§ **Exercise aim**:
Copy out all the lines exactly. Omit pictures.

§ **Given data**:
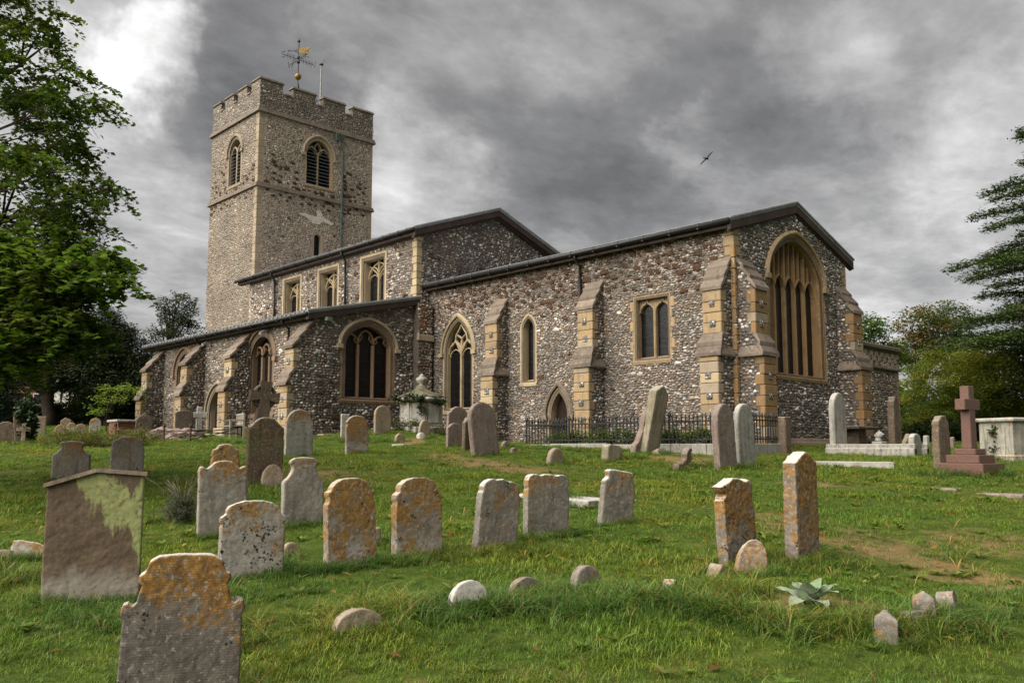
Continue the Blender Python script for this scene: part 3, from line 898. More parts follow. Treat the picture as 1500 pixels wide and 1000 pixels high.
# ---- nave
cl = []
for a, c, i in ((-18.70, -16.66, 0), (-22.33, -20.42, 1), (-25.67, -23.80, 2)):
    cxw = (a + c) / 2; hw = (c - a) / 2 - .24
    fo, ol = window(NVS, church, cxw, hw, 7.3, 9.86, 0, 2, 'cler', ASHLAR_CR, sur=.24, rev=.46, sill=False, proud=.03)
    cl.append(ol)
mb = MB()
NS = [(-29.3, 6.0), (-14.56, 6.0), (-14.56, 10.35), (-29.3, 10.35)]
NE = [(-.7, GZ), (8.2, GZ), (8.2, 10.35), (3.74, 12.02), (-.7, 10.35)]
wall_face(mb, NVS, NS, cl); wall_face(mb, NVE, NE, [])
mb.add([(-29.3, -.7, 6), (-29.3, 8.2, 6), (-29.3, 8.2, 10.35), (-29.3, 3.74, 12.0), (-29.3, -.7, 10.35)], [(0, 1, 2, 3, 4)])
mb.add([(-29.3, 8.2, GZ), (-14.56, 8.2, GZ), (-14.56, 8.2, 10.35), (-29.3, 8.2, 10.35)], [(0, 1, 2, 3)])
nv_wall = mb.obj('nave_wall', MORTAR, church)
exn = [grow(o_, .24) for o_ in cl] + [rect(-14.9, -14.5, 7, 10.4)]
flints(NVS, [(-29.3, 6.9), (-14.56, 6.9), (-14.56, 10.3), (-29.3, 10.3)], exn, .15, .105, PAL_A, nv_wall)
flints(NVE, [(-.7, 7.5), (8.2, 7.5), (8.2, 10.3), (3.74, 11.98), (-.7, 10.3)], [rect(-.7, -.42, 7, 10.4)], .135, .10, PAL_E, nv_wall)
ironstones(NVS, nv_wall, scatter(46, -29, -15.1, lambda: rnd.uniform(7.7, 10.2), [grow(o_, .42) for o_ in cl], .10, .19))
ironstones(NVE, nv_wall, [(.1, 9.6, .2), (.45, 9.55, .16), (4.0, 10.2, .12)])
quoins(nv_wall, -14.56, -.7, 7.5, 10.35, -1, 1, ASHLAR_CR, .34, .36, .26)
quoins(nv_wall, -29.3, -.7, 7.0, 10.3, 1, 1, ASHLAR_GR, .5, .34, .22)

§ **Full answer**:
Continue the Blender Python script for this scene: part 3, from line 898. More parts follow. Treat the picture as 1500 pixels wide and 1000 pixels high.
# ---- nave
cl = []
for a, c, i in ((-18.70, -16.66, 0), (-22.33, -20.42, 1), (-25.67, -23.80, 2)):
    cxw = (a + c) / 2; hw = (c - a) / 2 - .24
    fo, ol = window(NVS, church, cxw, hw, 7.3, 9.86, 0, 2, 'cler', ASHLAR_CR, sur=.24, rev=.46, sill=False, proud=.03)
    cl.append(ol)
mb = MB()
NS = [(-29.3, 6.0), (-14.56, 6.0), (-14.56, 10.35), (-29.3, 10.35)]
NE = [(-.7, GZ), (8.2, GZ), (8.2, 10.35), (3.74, 12.02), (-.7, 10.35)]
wall_face(mb, NVS, NS, cl); wall_face(mb, NVE, NE, [])
mb.add([(-29.3, -.7, 6), (-29.3, 8.2, 6), (-29.3, 8.2, 10.35), (-29.3, 3.74, 12.0), (-29.3, -.7, 10.35)], [(0, 1, 2, 3, 4)])
mb.add([(-29.3, 8.2, GZ), (-14.56, 8.2, GZ), (-14.56, 8.2, 10.35), (-29.3, 8.2, 10.35)], [(0, 1, 2, 3)])
nv_wall = mb.obj('nave_wall', MORTAR, church)
exn = [grow(o_, .24) for o_ in cl] + [rect(-14.9, -14.5, 7, 10.4)]
flints(NVS, [(-29.3, 6.9), (-14.56, 6.9), (-14.56, 10.3), (-29.3, 10.3)], exn, .15, .105, PAL_A, nv_wall)
flints(NVE, [(-.7, 7.5), (8.2, 7.5), (8.2, 10.3), (3.74, 11.98), (-.7, 10.3)], [rect(-.7, -.42, 7, 10.4)], .135, .10, PAL_E, nv_wall)
ironstones(NVS, nv_wall, scatter(46, -29, -15.1, lambda: rnd.uniform(7.7, 10.2), [grow(o_, .42) for o_ in cl], .10, .19))
ironstones(NVE, nv_wall, [(.1, 9.6, .2), (.45, 9.55, .16), (4.0, 10.2, .12)])
quoins(nv_wall, -14.56, -.7, 7.5, 10.35, -1, 1, ASHLAR_CR, .34, .36, .26)
quoins(nv_wall, -29.3, -.7, 7.0, 10.3, 1, 1, ASHLAR_GR, .5, .34, .22)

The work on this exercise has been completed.